Furthermore, defendant Burno asserts in his petition for a writ of habeas corpus that he was not represented by counsel, and then he would close the door to the question whether he refused counsel or not. In á court of law, he who opens a door for his own passage cannot close it to another.
Whether information relative to such refusal could be gleaned from other witnesses or the notes of testimony in the original trial, does not preclude inquiry from the voluntary defender’s files. Thus, in Smith v. Pennsylvania, 376 U. S. 354, 84 S. Ct. 763 (1964), decided by the Supreme Court of the United States on March 9, 1964, a subpoena for further inquiry was allowed, although “The trial court denied the requests because it felt that petitioner would receive the same information from [other] material . . .”

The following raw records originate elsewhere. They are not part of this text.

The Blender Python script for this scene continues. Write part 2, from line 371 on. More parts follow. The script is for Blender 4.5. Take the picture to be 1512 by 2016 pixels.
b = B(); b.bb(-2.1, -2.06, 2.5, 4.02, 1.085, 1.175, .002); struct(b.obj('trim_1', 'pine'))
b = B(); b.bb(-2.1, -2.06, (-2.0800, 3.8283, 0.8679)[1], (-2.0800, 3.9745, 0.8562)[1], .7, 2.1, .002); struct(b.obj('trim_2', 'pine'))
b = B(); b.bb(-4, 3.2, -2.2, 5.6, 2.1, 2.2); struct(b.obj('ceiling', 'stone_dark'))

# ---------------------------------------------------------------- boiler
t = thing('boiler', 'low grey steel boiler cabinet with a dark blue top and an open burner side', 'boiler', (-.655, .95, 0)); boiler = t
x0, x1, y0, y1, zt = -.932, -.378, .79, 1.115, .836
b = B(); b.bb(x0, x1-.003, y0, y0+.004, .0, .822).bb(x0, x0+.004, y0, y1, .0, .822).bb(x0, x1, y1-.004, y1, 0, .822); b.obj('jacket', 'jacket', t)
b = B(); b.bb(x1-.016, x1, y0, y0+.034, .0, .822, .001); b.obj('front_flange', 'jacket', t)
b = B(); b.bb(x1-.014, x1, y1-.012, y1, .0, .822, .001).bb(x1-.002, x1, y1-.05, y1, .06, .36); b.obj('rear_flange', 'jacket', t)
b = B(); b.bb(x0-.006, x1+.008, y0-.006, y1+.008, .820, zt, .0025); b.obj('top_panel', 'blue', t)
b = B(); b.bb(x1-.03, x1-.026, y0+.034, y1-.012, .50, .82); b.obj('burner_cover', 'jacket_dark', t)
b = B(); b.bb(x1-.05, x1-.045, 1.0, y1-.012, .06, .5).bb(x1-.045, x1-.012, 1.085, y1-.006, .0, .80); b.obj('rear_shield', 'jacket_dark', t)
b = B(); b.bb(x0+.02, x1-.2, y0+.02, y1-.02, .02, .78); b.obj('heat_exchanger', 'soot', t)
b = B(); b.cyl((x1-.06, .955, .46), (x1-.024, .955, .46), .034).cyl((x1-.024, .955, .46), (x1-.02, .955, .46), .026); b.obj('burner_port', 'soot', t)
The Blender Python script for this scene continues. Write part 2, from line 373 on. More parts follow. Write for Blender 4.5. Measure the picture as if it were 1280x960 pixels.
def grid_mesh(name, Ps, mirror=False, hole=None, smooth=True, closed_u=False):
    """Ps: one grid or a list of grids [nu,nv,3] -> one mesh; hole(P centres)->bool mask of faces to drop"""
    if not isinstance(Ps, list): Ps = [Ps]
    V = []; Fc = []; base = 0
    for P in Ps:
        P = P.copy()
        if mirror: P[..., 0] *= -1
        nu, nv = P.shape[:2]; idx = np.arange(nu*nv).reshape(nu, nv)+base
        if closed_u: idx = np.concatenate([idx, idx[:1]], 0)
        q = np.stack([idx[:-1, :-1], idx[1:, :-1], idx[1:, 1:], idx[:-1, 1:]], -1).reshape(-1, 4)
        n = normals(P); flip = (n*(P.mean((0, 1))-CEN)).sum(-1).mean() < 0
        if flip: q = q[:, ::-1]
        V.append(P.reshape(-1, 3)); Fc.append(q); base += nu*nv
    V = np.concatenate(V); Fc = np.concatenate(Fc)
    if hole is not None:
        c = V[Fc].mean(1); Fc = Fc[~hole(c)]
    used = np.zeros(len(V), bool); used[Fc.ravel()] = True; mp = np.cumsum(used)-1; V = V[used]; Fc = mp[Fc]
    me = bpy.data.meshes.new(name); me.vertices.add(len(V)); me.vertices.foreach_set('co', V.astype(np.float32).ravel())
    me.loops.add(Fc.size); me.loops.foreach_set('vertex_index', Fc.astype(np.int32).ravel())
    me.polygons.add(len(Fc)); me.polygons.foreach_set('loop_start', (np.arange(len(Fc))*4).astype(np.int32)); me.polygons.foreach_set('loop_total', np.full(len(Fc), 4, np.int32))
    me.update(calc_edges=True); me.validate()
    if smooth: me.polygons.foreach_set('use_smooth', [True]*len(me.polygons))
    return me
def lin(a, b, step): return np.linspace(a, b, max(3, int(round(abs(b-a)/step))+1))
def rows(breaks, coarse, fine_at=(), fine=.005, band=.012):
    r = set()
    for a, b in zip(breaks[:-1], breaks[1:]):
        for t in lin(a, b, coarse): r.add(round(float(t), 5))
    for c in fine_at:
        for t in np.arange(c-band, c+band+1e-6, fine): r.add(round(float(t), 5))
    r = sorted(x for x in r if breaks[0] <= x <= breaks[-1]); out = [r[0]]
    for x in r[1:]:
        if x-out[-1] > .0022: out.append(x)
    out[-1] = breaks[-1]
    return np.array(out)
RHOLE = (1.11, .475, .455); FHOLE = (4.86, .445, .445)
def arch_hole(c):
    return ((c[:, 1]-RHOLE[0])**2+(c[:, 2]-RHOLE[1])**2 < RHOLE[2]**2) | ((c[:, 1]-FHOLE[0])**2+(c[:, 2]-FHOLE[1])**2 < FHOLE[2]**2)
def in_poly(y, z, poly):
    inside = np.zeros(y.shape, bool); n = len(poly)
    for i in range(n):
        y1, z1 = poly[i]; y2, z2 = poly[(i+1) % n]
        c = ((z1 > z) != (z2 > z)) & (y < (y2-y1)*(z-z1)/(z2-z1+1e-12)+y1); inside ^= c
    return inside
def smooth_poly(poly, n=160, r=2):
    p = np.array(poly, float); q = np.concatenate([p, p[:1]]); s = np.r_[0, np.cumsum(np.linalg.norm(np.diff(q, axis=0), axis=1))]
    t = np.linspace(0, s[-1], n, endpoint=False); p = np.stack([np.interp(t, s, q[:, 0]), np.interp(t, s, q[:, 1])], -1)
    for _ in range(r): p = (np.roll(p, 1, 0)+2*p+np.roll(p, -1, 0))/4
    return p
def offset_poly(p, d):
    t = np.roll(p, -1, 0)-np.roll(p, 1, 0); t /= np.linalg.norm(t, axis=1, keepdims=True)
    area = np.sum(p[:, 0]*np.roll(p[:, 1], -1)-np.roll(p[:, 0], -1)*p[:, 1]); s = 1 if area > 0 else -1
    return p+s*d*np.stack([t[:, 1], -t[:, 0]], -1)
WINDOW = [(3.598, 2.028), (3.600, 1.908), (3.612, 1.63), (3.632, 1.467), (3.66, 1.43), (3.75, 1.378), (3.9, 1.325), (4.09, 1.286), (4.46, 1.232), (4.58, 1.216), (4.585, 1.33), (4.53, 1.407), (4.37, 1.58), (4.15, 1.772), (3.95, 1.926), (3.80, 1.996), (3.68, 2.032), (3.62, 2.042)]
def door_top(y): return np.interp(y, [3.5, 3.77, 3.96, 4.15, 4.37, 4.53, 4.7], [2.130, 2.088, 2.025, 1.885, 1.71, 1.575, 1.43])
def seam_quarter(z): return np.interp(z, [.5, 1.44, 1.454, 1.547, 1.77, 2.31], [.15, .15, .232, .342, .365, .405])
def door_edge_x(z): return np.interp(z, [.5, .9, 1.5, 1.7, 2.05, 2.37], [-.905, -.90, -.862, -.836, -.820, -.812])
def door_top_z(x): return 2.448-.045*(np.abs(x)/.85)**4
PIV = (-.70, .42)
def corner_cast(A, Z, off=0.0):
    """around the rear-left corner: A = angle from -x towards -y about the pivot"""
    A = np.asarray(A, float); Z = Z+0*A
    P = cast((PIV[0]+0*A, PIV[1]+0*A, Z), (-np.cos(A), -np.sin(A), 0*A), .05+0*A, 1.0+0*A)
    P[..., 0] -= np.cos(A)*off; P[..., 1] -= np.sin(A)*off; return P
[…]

Here, it is not sought to open the entire file of the voluntary defender in this case, or such as to come within the prohibition of Hickman v. Taylor, 329 U. S. 495, 511 (1947), cited by Mr. Ziccardi. It relates only to specific requests regarding the fact of employment or nonemployment, refusal of counsel or nonrefusal of counsel, and as such it comes within the encompasses of Smith v. Pennsylvania, supra, where the concern *426is not with a “broad-based demand”, but with “specific requests for statements given by the two witnesses.” The court there held in a criminal proceeding that such request for information from an FBI file was not subject to a Federal privilege of nondisclosure.
We, likewise, believe such privilege cannot here be invoked and that the voluntary defender should answer Specific questions relative to employment or refusal of counsel.
Therefore, we enter the following
Order
The petition of Vincent J. Ziccardi for writ of habeas corpus is hereby denied, and Vincent J. Ziccardi . is ordered to surrender to the Sheriff of Philadelphia County within 10 days from the date hereof, and to be committed to the Philadelphia County Prison, there to remain until such time as he purges himself of his contempt, or until further order of the court.